Anyway, back to my mama. Some cat asked Plaxico Burress for a prediction, and he gave it to them. Nice guy, that Plaxico Burress. Named after a Plexiglas corporation and shit. So he answers the question, and then the media is all a-tizzy, cuz Plaxico is GUARANTEEING A VICTORY.

Bitches, there are no guarantees in life. Except that the Patriots are going to win. My boy Plax was just answering a question. What's a brother supposed to do? Say, "Shit, I think the Patriots are going to win?" Or, "Dog, I would love to answer that question, but let me refer you to my public relations counsel."

God damn.

The man thinks his team is gonna win. That's confidence, bitches.

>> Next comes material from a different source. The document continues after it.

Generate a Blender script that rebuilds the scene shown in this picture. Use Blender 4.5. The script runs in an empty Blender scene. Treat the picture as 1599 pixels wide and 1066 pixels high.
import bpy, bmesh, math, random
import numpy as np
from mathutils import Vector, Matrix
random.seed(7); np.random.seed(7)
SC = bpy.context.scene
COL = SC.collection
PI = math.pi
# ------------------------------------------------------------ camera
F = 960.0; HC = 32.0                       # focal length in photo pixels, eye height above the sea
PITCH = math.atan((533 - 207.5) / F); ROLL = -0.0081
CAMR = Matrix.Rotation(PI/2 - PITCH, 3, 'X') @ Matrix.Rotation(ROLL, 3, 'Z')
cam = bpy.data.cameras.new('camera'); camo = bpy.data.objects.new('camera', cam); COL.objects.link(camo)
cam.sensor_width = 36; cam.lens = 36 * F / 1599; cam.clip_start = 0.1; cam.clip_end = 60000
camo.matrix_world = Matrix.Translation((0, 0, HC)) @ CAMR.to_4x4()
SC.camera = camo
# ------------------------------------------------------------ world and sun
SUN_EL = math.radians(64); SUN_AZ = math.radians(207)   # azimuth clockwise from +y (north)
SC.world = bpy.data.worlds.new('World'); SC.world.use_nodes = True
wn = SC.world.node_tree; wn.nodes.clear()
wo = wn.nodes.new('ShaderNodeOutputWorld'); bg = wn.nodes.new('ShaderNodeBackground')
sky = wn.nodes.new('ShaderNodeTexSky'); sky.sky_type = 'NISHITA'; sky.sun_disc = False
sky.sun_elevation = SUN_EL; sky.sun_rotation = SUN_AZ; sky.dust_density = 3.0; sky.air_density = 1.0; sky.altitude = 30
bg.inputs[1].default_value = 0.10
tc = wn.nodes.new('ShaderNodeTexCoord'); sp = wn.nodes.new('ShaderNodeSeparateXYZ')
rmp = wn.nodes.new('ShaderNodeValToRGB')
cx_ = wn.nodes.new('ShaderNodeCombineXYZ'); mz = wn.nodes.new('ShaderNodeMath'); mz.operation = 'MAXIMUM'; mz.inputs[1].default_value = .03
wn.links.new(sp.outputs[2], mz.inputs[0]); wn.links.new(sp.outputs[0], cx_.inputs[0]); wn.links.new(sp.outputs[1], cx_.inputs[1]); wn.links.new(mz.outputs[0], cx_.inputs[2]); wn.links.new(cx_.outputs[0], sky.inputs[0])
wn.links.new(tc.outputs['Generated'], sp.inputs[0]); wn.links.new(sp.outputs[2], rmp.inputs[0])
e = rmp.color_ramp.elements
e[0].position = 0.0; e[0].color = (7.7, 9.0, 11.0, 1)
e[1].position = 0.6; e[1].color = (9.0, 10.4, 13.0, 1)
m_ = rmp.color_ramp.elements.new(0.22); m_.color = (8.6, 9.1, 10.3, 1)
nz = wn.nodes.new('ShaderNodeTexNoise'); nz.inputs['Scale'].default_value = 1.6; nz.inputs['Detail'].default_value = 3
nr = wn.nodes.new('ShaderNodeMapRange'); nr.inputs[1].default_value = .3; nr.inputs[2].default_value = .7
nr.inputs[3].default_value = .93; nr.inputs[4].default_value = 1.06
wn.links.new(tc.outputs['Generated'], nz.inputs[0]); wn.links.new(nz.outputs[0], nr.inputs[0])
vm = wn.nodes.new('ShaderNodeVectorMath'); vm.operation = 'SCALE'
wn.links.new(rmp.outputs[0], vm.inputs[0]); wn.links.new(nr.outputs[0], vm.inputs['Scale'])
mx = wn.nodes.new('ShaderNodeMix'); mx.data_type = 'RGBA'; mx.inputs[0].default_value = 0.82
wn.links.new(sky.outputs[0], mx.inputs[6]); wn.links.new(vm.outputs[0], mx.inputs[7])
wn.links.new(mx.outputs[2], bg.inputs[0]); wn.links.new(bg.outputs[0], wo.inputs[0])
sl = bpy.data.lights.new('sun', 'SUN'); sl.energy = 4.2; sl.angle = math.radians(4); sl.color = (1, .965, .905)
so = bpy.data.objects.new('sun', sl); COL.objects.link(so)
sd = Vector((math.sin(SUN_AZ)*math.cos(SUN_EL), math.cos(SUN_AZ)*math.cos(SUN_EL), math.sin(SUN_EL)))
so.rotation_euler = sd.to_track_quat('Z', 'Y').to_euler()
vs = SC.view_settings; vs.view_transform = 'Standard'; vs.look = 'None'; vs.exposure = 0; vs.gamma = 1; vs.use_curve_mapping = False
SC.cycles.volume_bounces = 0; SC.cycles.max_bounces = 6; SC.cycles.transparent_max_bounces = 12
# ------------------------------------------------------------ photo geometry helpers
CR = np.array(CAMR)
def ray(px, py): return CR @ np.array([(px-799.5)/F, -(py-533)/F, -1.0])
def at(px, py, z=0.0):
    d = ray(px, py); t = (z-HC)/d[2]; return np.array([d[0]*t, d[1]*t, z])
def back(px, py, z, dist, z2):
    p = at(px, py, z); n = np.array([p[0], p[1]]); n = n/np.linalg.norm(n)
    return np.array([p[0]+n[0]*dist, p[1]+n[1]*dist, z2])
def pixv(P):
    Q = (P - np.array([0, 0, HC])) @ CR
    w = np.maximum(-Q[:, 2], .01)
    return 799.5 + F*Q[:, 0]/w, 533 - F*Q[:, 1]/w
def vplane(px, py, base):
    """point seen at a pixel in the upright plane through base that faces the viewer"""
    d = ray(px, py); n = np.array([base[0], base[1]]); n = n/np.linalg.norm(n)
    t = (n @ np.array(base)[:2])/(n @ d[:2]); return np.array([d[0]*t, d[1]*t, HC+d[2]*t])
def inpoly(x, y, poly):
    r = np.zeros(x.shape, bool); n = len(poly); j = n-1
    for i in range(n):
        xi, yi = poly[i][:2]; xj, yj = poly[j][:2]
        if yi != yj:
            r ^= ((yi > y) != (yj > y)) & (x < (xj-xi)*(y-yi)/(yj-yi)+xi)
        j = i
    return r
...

You think I could have gone on a world tour if I wasn't confident that I could pick up Chinese in just two audio cassettes? Or would I have run three-fourths of a leg in the Olympic 200-meter-relay in 2000 if I wasn't confident I could outrun the fatty security guard? Just cuz a man has confidence doesn't mean he's trying to wrong the other guy. It ain't fair that they ask the question, then get all crazy because he answered the question.

Shit, at least they asked a real question. It wasn't like "What is your purpose in life?" or nothing like that. I have been kicked out of no fewer than 29 sporting events for asking those questions. But at Media Day dogs, that's just what you do.

Now if you'll excuse me, I have to go ask Eli Manning how long he's been a Southern quarterback.